Stored data entries
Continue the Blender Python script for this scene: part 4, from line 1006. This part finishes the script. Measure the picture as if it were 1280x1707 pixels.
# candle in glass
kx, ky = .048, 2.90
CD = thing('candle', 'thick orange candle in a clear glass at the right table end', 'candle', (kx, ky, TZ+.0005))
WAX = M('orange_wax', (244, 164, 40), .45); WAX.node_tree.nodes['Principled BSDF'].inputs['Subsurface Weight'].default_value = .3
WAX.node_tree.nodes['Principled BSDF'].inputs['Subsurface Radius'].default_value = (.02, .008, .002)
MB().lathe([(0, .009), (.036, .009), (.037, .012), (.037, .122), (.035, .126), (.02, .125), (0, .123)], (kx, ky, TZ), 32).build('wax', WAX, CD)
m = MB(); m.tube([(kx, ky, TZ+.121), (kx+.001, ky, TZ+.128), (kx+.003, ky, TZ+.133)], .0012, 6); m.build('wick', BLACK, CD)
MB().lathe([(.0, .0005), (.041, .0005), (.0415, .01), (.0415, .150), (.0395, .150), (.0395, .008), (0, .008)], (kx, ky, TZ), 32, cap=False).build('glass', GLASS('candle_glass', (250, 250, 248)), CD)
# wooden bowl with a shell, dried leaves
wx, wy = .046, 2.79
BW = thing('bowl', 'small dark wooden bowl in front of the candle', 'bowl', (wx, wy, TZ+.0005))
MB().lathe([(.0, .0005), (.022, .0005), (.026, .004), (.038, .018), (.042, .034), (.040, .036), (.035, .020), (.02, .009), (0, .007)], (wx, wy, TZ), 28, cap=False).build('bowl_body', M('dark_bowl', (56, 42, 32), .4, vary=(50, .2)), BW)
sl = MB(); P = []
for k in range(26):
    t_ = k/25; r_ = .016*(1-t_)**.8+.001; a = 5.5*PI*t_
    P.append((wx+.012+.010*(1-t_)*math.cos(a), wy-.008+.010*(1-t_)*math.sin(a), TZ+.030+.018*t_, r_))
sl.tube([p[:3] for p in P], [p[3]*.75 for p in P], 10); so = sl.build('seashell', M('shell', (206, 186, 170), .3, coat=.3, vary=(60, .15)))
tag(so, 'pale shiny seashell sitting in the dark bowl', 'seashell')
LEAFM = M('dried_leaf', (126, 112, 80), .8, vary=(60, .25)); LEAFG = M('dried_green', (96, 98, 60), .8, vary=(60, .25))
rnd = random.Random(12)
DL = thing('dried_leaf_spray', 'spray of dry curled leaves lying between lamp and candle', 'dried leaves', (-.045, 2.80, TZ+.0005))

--

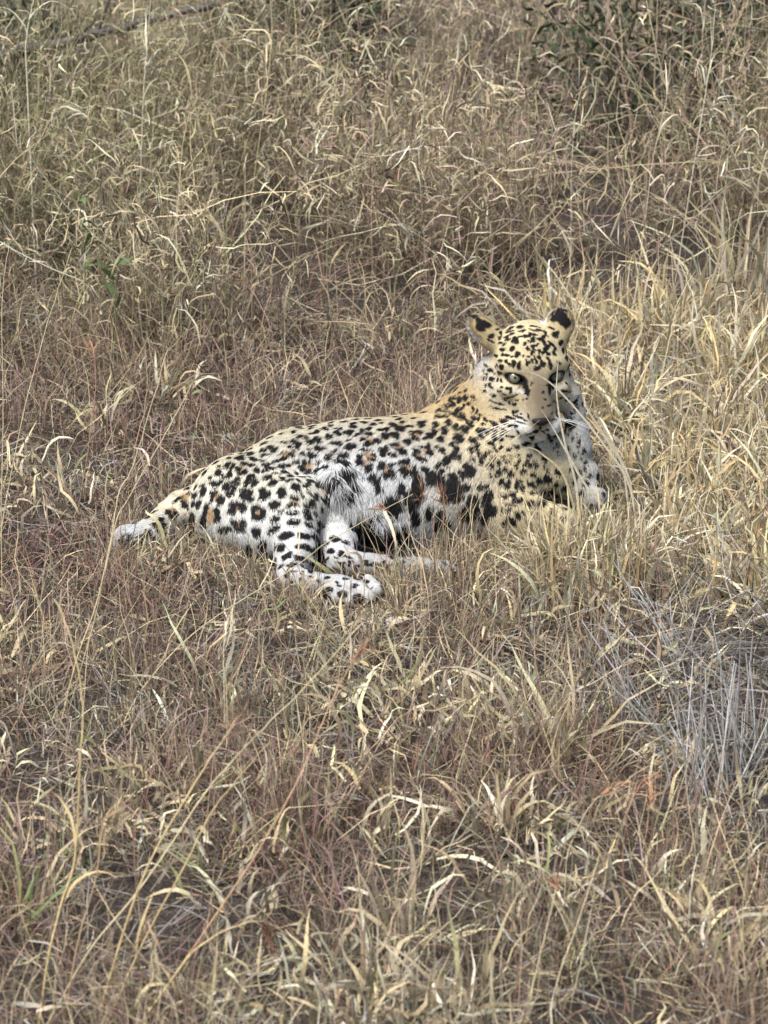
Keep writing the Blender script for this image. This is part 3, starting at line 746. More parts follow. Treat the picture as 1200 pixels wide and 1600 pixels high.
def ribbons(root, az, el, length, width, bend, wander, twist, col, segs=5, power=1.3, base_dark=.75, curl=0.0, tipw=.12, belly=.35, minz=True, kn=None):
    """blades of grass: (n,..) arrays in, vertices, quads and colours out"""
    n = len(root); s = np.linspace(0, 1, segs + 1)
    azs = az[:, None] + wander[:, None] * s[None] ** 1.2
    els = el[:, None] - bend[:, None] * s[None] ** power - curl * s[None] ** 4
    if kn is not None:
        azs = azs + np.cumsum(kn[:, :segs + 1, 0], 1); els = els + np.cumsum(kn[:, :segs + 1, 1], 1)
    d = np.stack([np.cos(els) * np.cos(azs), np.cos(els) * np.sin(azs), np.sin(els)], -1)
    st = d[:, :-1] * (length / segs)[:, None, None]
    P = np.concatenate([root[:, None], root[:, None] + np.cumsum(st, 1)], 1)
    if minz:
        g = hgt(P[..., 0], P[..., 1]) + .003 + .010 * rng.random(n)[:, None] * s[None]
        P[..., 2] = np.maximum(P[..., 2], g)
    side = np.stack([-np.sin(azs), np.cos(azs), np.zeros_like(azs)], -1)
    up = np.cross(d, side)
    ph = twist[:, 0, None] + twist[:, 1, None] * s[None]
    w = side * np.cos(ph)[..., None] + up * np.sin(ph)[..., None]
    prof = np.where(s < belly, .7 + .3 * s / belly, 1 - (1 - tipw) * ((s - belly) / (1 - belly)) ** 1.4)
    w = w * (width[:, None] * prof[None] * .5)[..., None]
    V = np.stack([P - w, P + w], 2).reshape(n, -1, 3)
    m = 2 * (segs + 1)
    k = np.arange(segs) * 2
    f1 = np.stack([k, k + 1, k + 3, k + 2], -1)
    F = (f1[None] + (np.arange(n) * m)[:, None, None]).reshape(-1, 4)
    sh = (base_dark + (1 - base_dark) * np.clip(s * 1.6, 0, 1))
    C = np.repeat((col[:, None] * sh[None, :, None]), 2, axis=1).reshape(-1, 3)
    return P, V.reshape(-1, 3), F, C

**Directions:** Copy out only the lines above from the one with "Continue the Blender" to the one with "DL = thing('dried_leaf_spray', 'spray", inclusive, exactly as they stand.

**Reply:**
Continue the Blender Python script for this scene: part 4, from line 1006. This part finishes the script. Measure the picture as if it were 1280x1707 pixels.
# candle in glass
kx, ky = .048, 2.90
CD = thing('candle', 'thick orange candle in a clear glass at the right table end', 'candle', (kx, ky, TZ+.0005))
WAX = M('orange_wax', (244, 164, 40), .45); WAX.node_tree.nodes['Principled BSDF'].inputs['Subsurface Weight'].default_value = .3
WAX.node_tree.nodes['Principled BSDF'].inputs['Subsurface Radius'].default_value = (.02, .008, .002)
MB().lathe([(0, .009), (.036, .009), (.037, .012), (.037, .122), (.035, .126), (.02, .125), (0, .123)], (kx, ky, TZ), 32).build('wax', WAX, CD)
m = MB(); m.tube([(kx, ky, TZ+.121), (kx+.001, ky, TZ+.128), (kx+.003, ky, TZ+.133)], .0012, 6); m.build('wick', BLACK, CD)
MB().lathe([(.0, .0005), (.041, .0005), (.0415, .01), (.0415, .150), (.0395, .150), (.0395, .008), (0, .008)], (kx, ky, TZ), 32, cap=False).build('glass', GLASS('candle_glass', (250, 250, 248)), CD)
# wooden bowl with a shell, dried leaves
wx, wy = .046, 2.79
BW = thing('bowl', 'small dark wooden bowl in front of the candle', 'bowl', (wx, wy, TZ+.0005))
MB().lathe([(.0, .0005), (.022, .0005), (.026, .004), (.038, .018), (.042, .034), (.040, .036), (.035, .020), (.02, .009), (0, .007)], (wx, wy, TZ), 28, cap=False).build('bowl_body', M('dark_bowl', (56, 42, 32), .4, vary=(50, .2)), BW)
sl = MB(); P = []
for k in range(26):
    t_ = k/25; r_ = .016*(1-t_)**.8+.001; a = 5.5*PI*t_
    P.append((wx+.012+.010*(1-t_)*math.cos(a), wy-.008+.010*(1-t_)*math.sin(a), TZ+.030+.018*t_, r_))
sl.tube([p[:3] for p in P], [p[3]*.75 for p in P], 10); so = sl.build('seashell', M('shell', (206, 186, 170), .3, coat=.3, vary=(60, .15)))
tag(so, 'pale shiny seashell sitting in the dark bowl', 'seashell')
LEAFM = M('dried_leaf', (126, 112, 80), .8, vary=(60, .25)); LEAFG = M('dried_green', (96, 98, 60), .8, vary=(60, .25))
rnd = random.Random(12)
DL = thing('dried_leaf_spray', 'spray of dry curled leaves lying between lamp and candle', 'dried leaves', (-.045, 2.80, TZ+.0005))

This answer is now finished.